DATA ENTRIES ▸
++++++++++

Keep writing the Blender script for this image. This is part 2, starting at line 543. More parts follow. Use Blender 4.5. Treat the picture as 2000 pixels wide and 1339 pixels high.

++++++++++

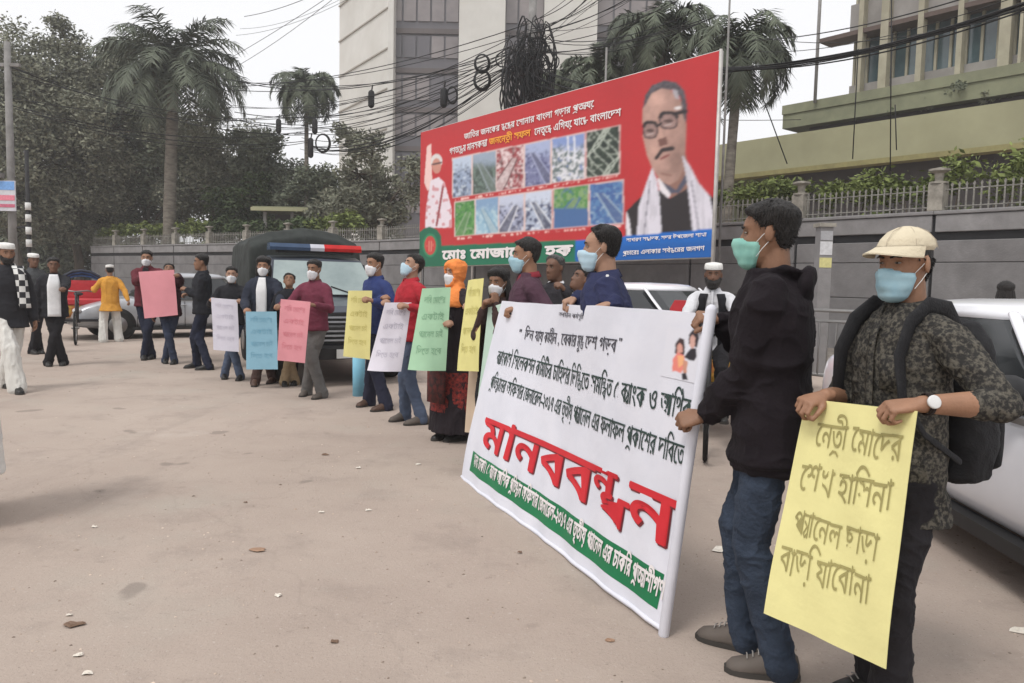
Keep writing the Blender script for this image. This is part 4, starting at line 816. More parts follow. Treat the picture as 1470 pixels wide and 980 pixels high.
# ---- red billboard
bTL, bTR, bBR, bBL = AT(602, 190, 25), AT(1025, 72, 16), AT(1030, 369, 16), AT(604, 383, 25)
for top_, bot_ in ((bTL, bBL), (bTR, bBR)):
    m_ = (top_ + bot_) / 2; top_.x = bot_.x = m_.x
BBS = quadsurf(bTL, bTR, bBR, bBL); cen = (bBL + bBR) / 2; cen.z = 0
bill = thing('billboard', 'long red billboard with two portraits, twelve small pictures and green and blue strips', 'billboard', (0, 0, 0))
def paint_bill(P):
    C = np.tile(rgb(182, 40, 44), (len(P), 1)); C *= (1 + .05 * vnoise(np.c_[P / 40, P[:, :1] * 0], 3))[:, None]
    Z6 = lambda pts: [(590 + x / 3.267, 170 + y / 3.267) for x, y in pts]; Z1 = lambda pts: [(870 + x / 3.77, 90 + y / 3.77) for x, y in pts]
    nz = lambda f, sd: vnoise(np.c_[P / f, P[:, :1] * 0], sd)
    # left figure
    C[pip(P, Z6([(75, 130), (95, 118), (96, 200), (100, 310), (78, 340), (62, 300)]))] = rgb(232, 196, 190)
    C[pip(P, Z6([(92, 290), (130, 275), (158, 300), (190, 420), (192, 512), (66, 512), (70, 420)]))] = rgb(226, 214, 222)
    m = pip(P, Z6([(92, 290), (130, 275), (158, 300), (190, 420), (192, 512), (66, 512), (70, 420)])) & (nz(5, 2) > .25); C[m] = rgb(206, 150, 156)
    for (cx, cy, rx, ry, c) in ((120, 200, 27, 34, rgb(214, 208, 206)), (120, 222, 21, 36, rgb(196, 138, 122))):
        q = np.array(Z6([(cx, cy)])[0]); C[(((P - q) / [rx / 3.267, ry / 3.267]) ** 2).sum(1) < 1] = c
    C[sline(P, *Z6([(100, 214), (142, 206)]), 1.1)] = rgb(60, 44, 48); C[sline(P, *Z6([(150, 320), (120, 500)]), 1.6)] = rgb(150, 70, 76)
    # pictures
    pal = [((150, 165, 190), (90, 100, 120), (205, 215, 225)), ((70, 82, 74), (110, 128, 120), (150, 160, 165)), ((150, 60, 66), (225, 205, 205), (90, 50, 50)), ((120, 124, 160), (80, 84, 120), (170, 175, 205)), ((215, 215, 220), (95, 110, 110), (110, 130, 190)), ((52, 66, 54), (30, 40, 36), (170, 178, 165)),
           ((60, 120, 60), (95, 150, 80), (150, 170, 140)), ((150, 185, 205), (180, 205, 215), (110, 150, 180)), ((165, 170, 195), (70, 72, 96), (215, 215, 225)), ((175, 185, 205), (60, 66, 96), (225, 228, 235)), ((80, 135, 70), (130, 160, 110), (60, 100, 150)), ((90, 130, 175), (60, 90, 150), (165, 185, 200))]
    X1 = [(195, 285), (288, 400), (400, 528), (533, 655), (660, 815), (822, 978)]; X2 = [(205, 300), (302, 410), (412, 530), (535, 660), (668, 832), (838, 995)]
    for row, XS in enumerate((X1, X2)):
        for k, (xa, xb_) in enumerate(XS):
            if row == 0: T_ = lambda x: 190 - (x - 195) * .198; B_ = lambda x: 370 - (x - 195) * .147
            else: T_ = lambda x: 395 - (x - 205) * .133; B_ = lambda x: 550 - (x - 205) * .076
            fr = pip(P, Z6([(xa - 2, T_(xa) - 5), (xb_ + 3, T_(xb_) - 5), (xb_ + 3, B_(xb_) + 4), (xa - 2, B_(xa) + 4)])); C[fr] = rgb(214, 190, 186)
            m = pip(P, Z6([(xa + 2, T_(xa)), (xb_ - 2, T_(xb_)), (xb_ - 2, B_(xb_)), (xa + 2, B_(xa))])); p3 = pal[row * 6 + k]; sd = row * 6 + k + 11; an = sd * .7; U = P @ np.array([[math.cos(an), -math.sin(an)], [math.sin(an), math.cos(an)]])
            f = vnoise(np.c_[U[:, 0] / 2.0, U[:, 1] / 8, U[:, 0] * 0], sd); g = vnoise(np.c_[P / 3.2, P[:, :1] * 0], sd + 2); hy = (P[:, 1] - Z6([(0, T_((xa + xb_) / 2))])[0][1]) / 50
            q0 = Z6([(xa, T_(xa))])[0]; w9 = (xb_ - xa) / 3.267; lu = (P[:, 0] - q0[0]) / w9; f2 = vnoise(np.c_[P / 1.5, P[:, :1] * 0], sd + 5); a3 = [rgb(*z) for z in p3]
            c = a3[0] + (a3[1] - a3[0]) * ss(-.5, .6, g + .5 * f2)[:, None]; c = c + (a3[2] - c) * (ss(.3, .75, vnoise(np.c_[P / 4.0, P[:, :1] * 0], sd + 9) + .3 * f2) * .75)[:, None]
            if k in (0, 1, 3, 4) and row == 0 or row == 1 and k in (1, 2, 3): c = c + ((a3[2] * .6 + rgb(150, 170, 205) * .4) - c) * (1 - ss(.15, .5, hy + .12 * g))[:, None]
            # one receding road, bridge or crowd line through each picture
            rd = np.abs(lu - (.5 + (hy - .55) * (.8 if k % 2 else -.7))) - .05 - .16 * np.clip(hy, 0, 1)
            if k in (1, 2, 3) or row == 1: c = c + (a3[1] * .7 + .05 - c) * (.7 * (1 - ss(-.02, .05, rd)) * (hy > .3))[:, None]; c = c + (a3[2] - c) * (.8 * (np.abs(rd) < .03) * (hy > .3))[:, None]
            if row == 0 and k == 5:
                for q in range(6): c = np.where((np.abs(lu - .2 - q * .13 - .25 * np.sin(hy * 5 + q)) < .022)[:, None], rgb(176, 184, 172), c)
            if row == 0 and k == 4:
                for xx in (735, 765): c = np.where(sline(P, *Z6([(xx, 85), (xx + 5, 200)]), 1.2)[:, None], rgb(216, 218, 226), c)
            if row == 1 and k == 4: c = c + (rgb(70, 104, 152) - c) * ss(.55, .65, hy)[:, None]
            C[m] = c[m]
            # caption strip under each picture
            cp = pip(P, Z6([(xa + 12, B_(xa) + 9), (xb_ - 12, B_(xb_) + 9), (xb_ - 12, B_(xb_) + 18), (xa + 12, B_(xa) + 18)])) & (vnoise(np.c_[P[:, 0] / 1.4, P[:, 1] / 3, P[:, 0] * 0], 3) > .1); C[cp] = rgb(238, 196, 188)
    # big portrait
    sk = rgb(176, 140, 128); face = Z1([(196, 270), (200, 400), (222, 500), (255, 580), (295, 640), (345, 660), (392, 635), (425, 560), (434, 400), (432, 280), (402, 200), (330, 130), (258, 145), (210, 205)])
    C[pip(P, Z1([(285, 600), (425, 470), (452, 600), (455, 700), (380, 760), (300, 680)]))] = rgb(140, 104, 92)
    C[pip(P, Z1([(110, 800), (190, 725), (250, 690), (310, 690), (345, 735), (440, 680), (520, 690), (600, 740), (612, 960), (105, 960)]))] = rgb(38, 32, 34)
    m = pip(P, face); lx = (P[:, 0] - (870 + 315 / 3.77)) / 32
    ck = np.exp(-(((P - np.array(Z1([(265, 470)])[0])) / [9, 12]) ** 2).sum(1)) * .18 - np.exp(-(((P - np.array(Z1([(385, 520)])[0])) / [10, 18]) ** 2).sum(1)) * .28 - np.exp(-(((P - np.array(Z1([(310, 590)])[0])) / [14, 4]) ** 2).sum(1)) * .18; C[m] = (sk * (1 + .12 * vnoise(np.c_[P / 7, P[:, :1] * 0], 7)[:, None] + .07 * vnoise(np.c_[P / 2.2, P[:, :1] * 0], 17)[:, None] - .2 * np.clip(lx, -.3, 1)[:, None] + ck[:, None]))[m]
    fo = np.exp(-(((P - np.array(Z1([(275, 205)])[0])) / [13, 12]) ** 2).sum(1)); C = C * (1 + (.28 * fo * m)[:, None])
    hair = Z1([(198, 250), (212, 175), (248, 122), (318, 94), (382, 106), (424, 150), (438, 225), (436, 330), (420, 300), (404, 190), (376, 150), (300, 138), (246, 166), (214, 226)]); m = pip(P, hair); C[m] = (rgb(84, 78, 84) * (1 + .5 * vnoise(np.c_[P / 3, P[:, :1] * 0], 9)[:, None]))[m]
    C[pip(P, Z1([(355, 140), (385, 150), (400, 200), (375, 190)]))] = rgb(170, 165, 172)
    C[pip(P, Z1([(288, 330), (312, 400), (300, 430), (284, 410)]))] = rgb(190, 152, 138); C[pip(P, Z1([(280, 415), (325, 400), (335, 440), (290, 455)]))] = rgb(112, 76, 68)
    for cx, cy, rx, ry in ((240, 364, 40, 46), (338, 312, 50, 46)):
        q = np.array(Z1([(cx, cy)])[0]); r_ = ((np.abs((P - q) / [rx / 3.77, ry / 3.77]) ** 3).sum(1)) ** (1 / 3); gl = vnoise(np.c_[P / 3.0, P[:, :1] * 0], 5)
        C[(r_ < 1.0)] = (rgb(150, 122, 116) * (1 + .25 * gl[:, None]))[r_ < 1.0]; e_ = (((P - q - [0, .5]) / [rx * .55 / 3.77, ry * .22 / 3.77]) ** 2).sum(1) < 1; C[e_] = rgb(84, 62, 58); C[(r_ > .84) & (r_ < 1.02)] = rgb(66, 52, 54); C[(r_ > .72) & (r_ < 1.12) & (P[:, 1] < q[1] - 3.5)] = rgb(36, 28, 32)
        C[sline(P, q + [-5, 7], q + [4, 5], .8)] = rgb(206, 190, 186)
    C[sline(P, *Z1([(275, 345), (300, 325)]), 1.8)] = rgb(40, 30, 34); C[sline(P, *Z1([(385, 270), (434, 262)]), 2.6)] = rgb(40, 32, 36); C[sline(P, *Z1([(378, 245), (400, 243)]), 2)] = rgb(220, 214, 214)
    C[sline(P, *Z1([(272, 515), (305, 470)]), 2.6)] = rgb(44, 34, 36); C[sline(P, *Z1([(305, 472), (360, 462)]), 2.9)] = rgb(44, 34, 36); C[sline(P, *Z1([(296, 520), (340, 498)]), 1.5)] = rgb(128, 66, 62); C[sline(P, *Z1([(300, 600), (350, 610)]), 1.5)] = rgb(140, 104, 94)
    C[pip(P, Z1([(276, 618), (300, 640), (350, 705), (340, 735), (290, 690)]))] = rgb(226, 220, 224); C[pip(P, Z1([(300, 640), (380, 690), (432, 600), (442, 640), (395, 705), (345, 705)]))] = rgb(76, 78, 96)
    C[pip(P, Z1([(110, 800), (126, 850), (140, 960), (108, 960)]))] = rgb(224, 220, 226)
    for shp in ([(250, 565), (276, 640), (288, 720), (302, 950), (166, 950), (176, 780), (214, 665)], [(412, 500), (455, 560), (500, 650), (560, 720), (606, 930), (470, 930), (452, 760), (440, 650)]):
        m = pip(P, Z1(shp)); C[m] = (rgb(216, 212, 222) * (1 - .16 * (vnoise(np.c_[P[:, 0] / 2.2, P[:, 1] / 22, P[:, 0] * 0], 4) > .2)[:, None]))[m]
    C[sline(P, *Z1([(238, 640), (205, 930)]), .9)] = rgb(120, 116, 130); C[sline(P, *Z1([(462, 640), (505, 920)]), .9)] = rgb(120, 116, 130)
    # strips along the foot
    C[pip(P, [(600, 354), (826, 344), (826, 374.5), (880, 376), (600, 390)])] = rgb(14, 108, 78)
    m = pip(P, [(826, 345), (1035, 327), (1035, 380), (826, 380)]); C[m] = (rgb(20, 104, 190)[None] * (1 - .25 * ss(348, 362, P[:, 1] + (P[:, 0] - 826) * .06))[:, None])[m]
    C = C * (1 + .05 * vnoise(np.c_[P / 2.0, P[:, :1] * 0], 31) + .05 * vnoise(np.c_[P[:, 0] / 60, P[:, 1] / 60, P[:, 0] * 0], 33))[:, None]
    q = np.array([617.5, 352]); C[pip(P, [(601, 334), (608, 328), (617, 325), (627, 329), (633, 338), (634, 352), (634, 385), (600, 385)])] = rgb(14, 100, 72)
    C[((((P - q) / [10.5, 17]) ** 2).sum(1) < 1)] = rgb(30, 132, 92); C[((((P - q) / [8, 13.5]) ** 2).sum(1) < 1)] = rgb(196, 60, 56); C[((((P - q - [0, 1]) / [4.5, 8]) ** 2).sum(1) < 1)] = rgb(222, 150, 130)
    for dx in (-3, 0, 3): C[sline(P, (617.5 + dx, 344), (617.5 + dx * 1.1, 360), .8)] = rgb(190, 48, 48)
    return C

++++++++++

JOB ▸ Give nothing but the number of lines containing the string "This".

TASK RESPONSE ▸ 2